Objective
Print the records below exactly, starting at the first line and stopping after the line that contains "S.camera = cam". Leave out any pictures.

Scene script records:
** begin **

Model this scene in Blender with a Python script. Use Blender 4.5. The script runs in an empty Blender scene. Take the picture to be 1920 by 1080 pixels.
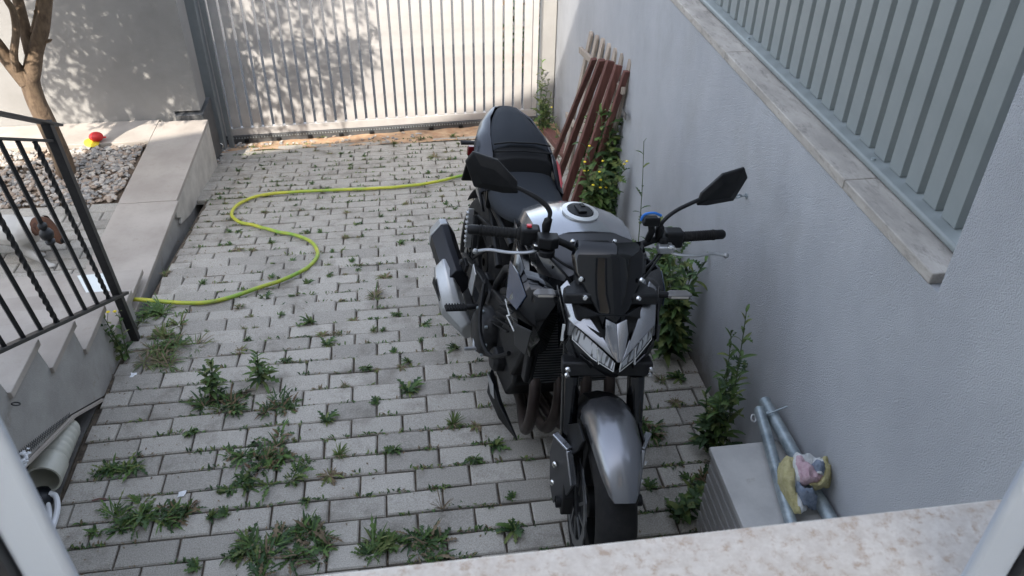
import bpy, bmesh, math, random
from mathutils import Vector, Matrix, noise
R = math.radians
random.seed(7)
S = bpy.context.scene
COL = S.collection

# ------------------------------------------------------------------ camera
CAM = Vector((0.0, 0.0, 2.373))
CR = Vector((0.99054, -0.13676, 0.00948)); CU = Vector((0.07204, 0.58107, 0.81064)); CF = Vector((0.11650, 0.80233, -0.58539))
CR.normalize(); CF.normalize(); CU = CR.cross(CF).normalized(); CR = CF.cross(CU)
cd = bpy.data.cameras.new('camera'); cam = bpy.data.objects.new('camera', cd); COL.objects.link(cam)
m = Matrix((CR, CU, -CF)).transposed().to_4x4(); m.translation = CAM
cam.matrix_world = m
cd.sensor_width = 36; cd.lens = 1532.4 / 1920 * 36
cd.clip_start = 0.02; cd.clip_end = 500
cd.dof.use_dof = True; cd.dof.focus_distance = 2.9; cd.dof.aperture_fstop = 14
S.camera = cam

# ------------------------------------------------------------------ world, sun, exposure
SUN = Vector((0.33, 1.0, -0.967)).normalized()          # direction the light travels
elev = math.asin(-SUN.z); azim = math.atan2(-SUN.x, -SUN.y)
w = bpy.data.worlds.new('World'); S.world = w; w.use_nodes = True
nt = w.node_tree; bg = nt.nodes['Background']
sky = nt.nodes.new('ShaderNodeTexSky'); sky.sky_type = 'NISHITA'; sky.sun_disc = False
sky.sun_elevation = elev; sky.sun_rotation = azim
sky.air_density = 1.0; sky.dust_density = 2.0; sky.ozone_density = 1.0
hsv = nt.nodes.new('ShaderNodeHueSaturation'); hsv.inputs['Saturation'].default_value = .55
nt.links.new(sky.outputs[0], hsv.inputs['Color']); nt.links.new(hsv.outputs[0], bg.inputs[0]); bg.inputs[1].default_value = 0.15
sl = bpy.data.lights.new('sun', 'SUN'); sl.energy = 2.0; sl.angle = R(0.6); sl.color = (1.0, 0.93, 0.84)
so = bpy.data.objects.new('sun', sl); COL.objects.link(so)
so.rotation_euler = SUN.to_track_quat('-Z', 'Y').to_euler()
S.view_settings.view_transform = 'Standard'; S.view_settings.look = 'None'
S.view_settings.gamma = 1; S.view_settings.exposure = 2.18
S.render.engine = 'CYCLES'

# ------------------------------------------------------------------ layout helpers
PROF = [(-1.0, 0.0), (1.618, 0.0), (2.026, .004), (2.435, .001), (2.843, -.022), (3.249, -.064), (3.653, -.124), (4.056, -.191),
        (4.459, -.260), (4.861, -.329), (5.264, -.399), (5.667, -.469), (6.069, -.539), (6.472, -.608), (6.6, -.62)]
def gz(y):
    if y <= PROF[0][0]: return PROF[0][1]
    for (a, za), (b, zb) in zip(PROF, PROF[1:]):
        if y <= b: return za + (zb - za) * (y - a) / (b - a)
    return PROF[-1][1]
def ray(px, py): return (CR * ((px - 960) / 1532.4) - CU * ((py - 540) / 1532.4) + CF)
def H(px, py, z):
    d = ray(px, py); return CAM + d * ((z - CAM.z) / d.z)
def G(px, py, dz=0.0):
    d = ray(px, py); z = 0
    for _ in range(40):
        t = (z + dz - CAM.z) / d.z; z = gz(t * d.y)
    p = CAM + d * t; return p
def PL(px, py, x=None, y=None):
    d = ray(px, py)
    t = (x - CAM.x) / d.x if x is not None else (y - CAM.y) / d.y
    return CAM + d * t

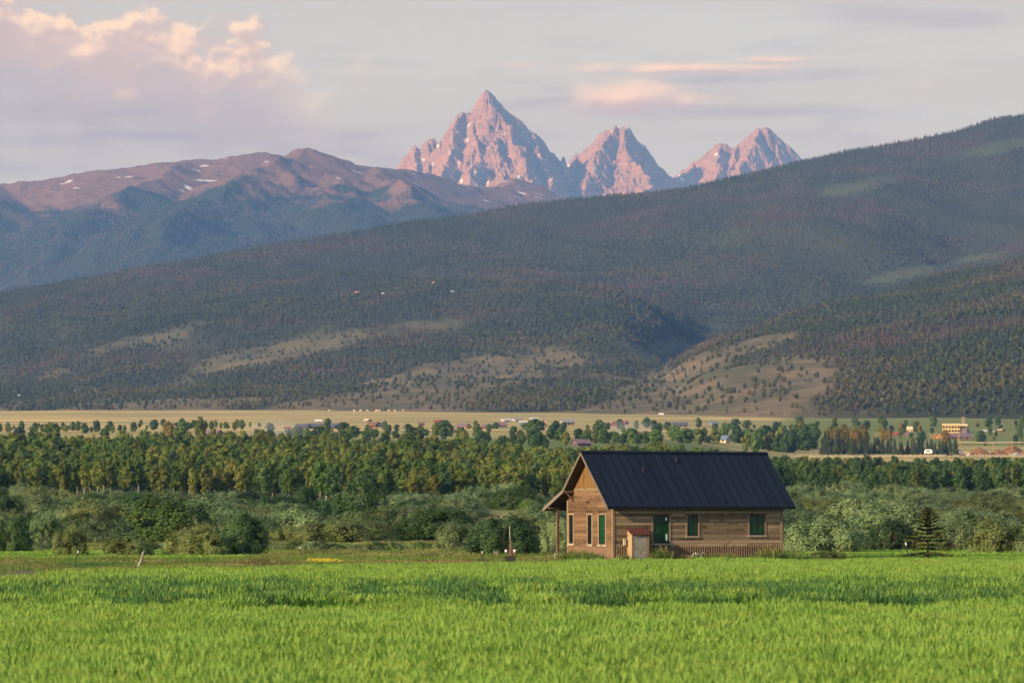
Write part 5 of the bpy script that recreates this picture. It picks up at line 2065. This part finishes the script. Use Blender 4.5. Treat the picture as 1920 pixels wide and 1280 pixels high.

** end **

Exercise solution
Model this scene in Blender with a Python script. Use Blender 4.5. The script runs in an empty Blender scene. Take the picture to be 1920 by 1080 pixels.
import bpy, bmesh, math, random
from mathutils import Vector, Matrix, noise
R = math.radians
random.seed(7)
S = bpy.context.scene
COL = S.collection

# ------------------------------------------------------------------ camera
CAM = Vector((0.0, 0.0, 2.373))
CR = Vector((0.99054, -0.13676, 0.00948)); CU = Vector((0.07204, 0.58107, 0.81064)); CF = Vector((0.11650, 0.80233, -0.58539))
CR.normalize(); CF.normalize(); CU = CR.cross(CF).normalized(); CR = CF.cross(CU)
cd = bpy.data.cameras.new('camera'); cam = bpy.data.objects.new('camera', cd); COL.objects.link(cam)
m = Matrix((CR, CU, -CF)).transposed().to_4x4(); m.translation = CAM
cam.matrix_world = m
cd.sensor_width = 36; cd.lens = 1532.4 / 1920 * 36
cd.clip_start = 0.02; cd.clip_end = 500
cd.dof.use_dof = True; cd.dof.focus_distance = 2.9; cd.dof.aperture_fstop = 14
S.camera = cam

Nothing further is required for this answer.